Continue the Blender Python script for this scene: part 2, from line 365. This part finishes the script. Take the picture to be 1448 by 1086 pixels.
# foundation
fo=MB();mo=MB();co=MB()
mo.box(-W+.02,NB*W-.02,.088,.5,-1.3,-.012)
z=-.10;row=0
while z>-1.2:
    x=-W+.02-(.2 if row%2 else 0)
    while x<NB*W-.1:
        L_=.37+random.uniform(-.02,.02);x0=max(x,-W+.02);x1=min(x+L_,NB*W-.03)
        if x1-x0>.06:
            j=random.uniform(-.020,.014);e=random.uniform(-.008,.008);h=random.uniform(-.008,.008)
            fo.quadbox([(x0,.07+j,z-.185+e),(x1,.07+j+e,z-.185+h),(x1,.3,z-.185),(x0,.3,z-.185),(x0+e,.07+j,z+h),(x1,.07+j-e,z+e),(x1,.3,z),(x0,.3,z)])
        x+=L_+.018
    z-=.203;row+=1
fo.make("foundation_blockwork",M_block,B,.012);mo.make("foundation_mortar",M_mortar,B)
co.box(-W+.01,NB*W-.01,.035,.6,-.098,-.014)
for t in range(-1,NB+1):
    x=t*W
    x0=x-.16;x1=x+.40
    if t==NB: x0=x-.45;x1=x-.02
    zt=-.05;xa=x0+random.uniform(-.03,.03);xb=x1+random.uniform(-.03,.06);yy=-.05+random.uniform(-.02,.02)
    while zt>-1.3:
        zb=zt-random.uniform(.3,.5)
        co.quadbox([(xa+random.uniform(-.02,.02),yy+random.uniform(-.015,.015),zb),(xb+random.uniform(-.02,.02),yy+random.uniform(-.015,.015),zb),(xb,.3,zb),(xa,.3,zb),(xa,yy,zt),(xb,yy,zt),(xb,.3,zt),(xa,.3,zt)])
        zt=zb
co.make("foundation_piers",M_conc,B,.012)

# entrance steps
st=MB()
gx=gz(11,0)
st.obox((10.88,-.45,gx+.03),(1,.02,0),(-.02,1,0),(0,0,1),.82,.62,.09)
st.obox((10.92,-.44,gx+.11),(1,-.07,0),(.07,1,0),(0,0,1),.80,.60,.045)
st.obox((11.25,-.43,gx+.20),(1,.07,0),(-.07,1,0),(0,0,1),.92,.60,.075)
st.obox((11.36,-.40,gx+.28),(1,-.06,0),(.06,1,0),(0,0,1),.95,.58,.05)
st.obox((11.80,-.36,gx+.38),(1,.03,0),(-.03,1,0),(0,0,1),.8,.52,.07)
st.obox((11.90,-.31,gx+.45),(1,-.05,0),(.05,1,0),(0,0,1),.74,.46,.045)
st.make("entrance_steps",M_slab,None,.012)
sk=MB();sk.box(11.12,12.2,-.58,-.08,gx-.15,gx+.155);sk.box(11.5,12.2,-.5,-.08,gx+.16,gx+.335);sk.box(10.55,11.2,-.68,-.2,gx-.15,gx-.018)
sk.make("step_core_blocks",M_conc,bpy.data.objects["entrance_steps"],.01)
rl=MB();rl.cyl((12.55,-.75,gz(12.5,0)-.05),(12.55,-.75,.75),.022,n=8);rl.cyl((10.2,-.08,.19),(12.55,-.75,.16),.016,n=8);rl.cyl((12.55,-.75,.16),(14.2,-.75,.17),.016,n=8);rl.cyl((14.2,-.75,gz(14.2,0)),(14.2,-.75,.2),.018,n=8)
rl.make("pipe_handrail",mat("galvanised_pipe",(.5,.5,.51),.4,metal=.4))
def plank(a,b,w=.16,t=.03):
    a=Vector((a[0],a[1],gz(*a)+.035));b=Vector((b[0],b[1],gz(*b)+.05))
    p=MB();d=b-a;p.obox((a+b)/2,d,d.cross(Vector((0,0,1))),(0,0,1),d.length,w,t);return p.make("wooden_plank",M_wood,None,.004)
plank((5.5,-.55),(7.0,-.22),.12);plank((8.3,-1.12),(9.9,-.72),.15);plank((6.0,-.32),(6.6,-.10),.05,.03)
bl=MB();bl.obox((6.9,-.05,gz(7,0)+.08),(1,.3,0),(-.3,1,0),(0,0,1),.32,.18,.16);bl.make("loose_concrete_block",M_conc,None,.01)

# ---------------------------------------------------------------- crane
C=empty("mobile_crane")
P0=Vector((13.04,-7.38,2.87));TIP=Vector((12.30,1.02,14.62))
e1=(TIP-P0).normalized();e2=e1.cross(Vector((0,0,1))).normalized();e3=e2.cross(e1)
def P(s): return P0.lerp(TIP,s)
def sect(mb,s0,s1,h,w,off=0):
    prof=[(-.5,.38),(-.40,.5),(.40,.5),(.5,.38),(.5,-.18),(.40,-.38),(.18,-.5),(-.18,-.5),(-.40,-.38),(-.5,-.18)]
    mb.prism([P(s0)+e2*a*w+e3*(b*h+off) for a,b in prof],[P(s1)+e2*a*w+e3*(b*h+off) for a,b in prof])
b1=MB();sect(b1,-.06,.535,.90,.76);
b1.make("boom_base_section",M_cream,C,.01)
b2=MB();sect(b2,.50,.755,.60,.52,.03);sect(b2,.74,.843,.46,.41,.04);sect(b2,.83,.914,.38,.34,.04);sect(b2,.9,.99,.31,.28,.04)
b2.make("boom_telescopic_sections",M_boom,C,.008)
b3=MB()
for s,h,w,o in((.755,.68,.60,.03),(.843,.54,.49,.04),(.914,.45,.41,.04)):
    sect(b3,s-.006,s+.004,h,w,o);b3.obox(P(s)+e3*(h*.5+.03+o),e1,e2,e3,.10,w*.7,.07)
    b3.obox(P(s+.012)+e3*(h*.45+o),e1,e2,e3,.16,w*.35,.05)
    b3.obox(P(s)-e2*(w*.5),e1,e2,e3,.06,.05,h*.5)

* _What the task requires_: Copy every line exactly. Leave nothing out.

* _Reply_:
Continue the Blender Python script for this scene: part 2, from line 365. This part finishes the script. Take the picture to be 1448 by 1086 pixels.
# foundation
fo=MB();mo=MB();co=MB()
mo.box(-W+.02,NB*W-.02,.088,.5,-1.3,-.012)
z=-.10;row=0
while z>-1.2:
    x=-W+.02-(.2 if row%2 else 0)
    while x<NB*W-.1:
        L_=.37+random.uniform(-.02,.02);x0=max(x,-W+.02);x1=min(x+L_,NB*W-.03)
        if x1-x0>.06:
            j=random.uniform(-.020,.014);e=random.uniform(-.008,.008);h=random.uniform(-.008,.008)
            fo.quadbox([(x0,.07+j,z-.185+e),(x1,.07+j+e,z-.185+h),(x1,.3,z-.185),(x0,.3,z-.185),(x0+e,.07+j,z+h),(x1,.07+j-e,z+e),(x1,.3,z),(x0,.3,z)])
        x+=L_+.018
    z-=.203;row+=1
fo.make("foundation_blockwork",M_block,B,.012);mo.make("foundation_mortar",M_mortar,B)
co.box(-W+.01,NB*W-.01,.035,.6,-.098,-.014)
for t in range(-1,NB+1):
    x=t*W
    x0=x-.16;x1=x+.40
    if t==NB: x0=x-.45;x1=x-.02
    zt=-.05;xa=x0+random.uniform(-.03,.03);xb=x1+random.uniform(-.03,.06);yy=-.05+random.uniform(-.02,.02)
    while zt>-1.3:
        zb=zt-random.uniform(.3,.5)
        co.quadbox([(xa+random.uniform(-.02,.02),yy+random.uniform(-.015,.015),zb),(xb+random.uniform(-.02,.02),yy+random.uniform(-.015,.015),zb),(xb,.3,zb),(xa,.3,zb),(xa,yy,zt),(xb,yy,zt),(xb,.3,zt),(xa,.3,zt)])
        zt=zb
co.make("foundation_piers",M_conc,B,.012)

# entrance steps
st=MB()
gx=gz(11,0)
st.obox((10.88,-.45,gx+.03),(1,.02,0),(-.02,1,0),(0,0,1),.82,.62,.09)
st.obox((10.92,-.44,gx+.11),(1,-.07,0),(.07,1,0),(0,0,1),.80,.60,.045)
st.obox((11.25,-.43,gx+.20),(1,.07,0),(-.07,1,0),(0,0,1),.92,.60,.075)
st.obox((11.36,-.40,gx+.28),(1,-.06,0),(.06,1,0),(0,0,1),.95,.58,.05)
st.obox((11.80,-.36,gx+.38),(1,.03,0),(-.03,1,0),(0,0,1),.8,.52,.07)
st.obox((11.90,-.31,gx+.45),(1,-.05,0),(.05,1,0),(0,0,1),.74,.46,.045)
st.make("entrance_steps",M_slab,None,.012)
sk=MB();sk.box(11.12,12.2,-.58,-.08,gx-.15,gx+.155);sk.box(11.5,12.2,-.5,-.08,gx+.16,gx+.335);sk.box(10.55,11.2,-.68,-.2,gx-.15,gx-.018)
sk.make("step_core_blocks",M_conc,bpy.data.objects["entrance_steps"],.01)
rl=MB();rl.cyl((12.55,-.75,gz(12.5,0)-.05),(12.55,-.75,.75),.022,n=8);rl.cyl((10.2,-.08,.19),(12.55,-.75,.16),.016,n=8);rl.cyl((12.55,-.75,.16),(14.2,-.75,.17),.016,n=8);rl.cyl((14.2,-.75,gz(14.2,0)),(14.2,-.75,.2),.018,n=8)
rl.make("pipe_handrail",mat("galvanised_pipe",(.5,.5,.51),.4,metal=.4))
def plank(a,b,w=.16,t=.03):
    a=Vector((a[0],a[1],gz(*a)+.035));b=Vector((b[0],b[1],gz(*b)+.05))
    p=MB();d=b-a;p.obox((a+b)/2,d,d.cross(Vector((0,0,1))),(0,0,1),d.length,w,t);return p.make("wooden_plank",M_wood,None,.004)
plank((5.5,-.55),(7.0,-.22),.12);plank((8.3,-1.12),(9.9,-.72),.15);plank((6.0,-.32),(6.6,-.10),.05,.03)
bl=MB();bl.obox((6.9,-.05,gz(7,0)+.08),(1,.3,0),(-.3,1,0),(0,0,1),.32,.18,.16);bl.make("loose_concrete_block",M_conc,None,.01)

# ---------------------------------------------------------------- crane
C=empty("mobile_crane")
P0=Vector((13.04,-7.38,2.87));TIP=Vector((12.30,1.02,14.62))
e1=(TIP-P0).normalized();e2=e1.cross(Vector((0,0,1))).normalized();e3=e2.cross(e1)
def P(s): return P0.lerp(TIP,s)
def sect(mb,s0,s1,h,w,off=0):
    prof=[(-.5,.38),(-.40,.5),(.40,.5),(.5,.38),(.5,-.18),(.40,-.38),(.18,-.5),(-.18,-.5),(-.40,-.38),(-.5,-.18)]
    mb.prism([P(s0)+e2*a*w+e3*(b*h+off) for a,b in prof],[P(s1)+e2*a*w+e3*(b*h+off) for a,b in prof])
b1=MB();sect(b1,-.06,.535,.90,.76);
b1.make("boom_base_section",M_cream,C,.01)
b2=MB();sect(b2,.50,.755,.60,.52,.03);sect(b2,.74,.843,.46,.41,.04);sect(b2,.83,.914,.38,.34,.04);sect(b2,.9,.99,.31,.28,.04)
b2.make("boom_telescopic_sections",M_boom,C,.008)
b3=MB()
for s,h,w,o in((.755,.68,.60,.03),(.843,.54,.49,.04),(.914,.45,.41,.04)):
    sect(b3,s-.006,s+.004,h,w,o);b3.obox(P(s)+e3*(h*.5+.03+o),e1,e2,e3,.10,w*.7,.07)
    b3.obox(P(s+.012)+e3*(h*.45+o),e1,e2,e3,.16,w*.35,.05)
    b3.obox(P(s)-e2*(w*.5),e1,e2,e3,.06,.05,h*.5)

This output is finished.